*PROBLEM DESCRIPTION:* Exactly retype the lines of the material from its first line to the line with "col = sc.collection", including both.

*DATA SEGMENT:*
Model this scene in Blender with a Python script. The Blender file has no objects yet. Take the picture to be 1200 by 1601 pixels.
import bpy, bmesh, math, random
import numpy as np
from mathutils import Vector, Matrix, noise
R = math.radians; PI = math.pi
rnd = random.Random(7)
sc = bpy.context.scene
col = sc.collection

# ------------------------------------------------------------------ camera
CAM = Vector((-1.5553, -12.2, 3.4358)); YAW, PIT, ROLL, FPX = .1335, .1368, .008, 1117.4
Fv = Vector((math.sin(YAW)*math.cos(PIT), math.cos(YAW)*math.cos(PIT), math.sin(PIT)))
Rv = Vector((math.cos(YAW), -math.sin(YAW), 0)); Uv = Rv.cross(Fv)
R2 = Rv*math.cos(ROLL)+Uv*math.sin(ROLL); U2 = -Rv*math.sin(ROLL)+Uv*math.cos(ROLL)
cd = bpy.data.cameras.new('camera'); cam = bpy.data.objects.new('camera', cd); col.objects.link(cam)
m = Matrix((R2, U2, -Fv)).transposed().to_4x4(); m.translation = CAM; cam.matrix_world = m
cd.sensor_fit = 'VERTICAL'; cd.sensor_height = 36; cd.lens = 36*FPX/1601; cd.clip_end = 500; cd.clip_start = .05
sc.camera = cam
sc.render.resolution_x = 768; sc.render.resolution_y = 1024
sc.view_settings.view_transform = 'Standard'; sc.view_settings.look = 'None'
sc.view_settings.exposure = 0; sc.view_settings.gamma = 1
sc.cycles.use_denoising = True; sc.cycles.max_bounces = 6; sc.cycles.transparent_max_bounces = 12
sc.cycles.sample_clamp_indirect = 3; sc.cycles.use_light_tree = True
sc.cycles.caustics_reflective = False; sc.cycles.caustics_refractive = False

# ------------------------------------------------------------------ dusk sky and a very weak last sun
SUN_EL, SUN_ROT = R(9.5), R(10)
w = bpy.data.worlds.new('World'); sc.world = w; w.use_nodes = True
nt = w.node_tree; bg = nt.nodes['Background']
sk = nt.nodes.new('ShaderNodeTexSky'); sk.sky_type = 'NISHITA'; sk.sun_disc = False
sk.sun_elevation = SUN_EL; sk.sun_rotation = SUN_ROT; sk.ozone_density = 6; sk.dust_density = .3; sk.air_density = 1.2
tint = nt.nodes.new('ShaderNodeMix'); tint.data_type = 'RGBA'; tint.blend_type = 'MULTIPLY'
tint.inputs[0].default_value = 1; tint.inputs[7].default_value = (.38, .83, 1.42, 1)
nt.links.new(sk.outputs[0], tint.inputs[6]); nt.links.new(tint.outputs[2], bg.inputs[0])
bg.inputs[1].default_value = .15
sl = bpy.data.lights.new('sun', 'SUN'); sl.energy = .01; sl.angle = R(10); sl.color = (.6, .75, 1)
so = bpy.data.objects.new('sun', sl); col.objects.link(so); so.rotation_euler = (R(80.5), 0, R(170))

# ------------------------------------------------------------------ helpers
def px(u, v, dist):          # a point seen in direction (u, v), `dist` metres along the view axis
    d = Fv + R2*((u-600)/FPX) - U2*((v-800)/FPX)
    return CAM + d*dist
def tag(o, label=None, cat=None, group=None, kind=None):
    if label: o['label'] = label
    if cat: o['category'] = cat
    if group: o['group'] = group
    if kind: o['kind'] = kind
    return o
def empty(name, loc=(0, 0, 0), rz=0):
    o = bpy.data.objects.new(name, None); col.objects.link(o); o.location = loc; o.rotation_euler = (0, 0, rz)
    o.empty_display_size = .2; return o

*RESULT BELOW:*
Model this scene in Blender with a Python script. The Blender file has no objects yet. Take the picture to be 1200 by 1601 pixels.
import bpy, bmesh, math, random
import numpy as np
from mathutils import Vector, Matrix, noise
R = math.radians; PI = math.pi
rnd = random.Random(7)
sc = bpy.context.scene
col = sc.collection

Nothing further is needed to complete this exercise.